The base of the monument describes the gun, but I wanted to know more, and boy, did I find it: an entire webpage devoted to this monument.

To my surprise, the description of the gun on the monument itself is wrong. In exacting detail, the website Tampapix explains that the monument base originally hosted a different big gun. That one was cut up and scrapped for its metal during World War II.

Base of memorial gives wrong date for gun.
Base says gun was placed in 1927, but this gun is a 1946 replacement.

The base of the monument sat forlorn three years until 1946 when, with little fanfare, Tampa war veterans found another 8-inch cannon of the same era and the city and county paid to have it mounted. The lack of fanfare is odd, as the thing was said to weigh 15 tons, and it sits atop the memorial base on a different mounting. It is quite a big deal.

The original cannon would have been one of my favorite oddities: a "disappearing gun." This almost whimsical seacoast-defense gun would recoil back to hide below the open-topped walls of its emplacement, effectively disappearing from the view of enemy battleships after firing.

Fine, for 1898. Not so fine after the invention of the airplane, from which it was not invisible.

The replacement gun is certainly worthy of display.
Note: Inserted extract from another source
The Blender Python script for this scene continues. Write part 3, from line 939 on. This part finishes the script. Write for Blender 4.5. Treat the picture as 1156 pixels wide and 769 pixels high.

Whether disappearing or not, it, too, would have defended the coast, but it was rendered obsolete as battleships began to be equipped with bigger, longer ranged cannon.

It got a second life, modified as a railroad gun. Mounted on a special carriage it could approach enemy lines on the tracks. This particular gun may even have seen combat in World War I, Tampapix states (although, unusually for it, without documentation).

Big hand wheel aims gun.
Big old gun was complex, but still aimed by hand.

Royal Enfield's motto, Built Like A Gun, very properly suggests the robust construction, precision (and complication!) of these enormous creations. Mounted as memorials to wars of 100 years ago or more, they might also be described as built to last.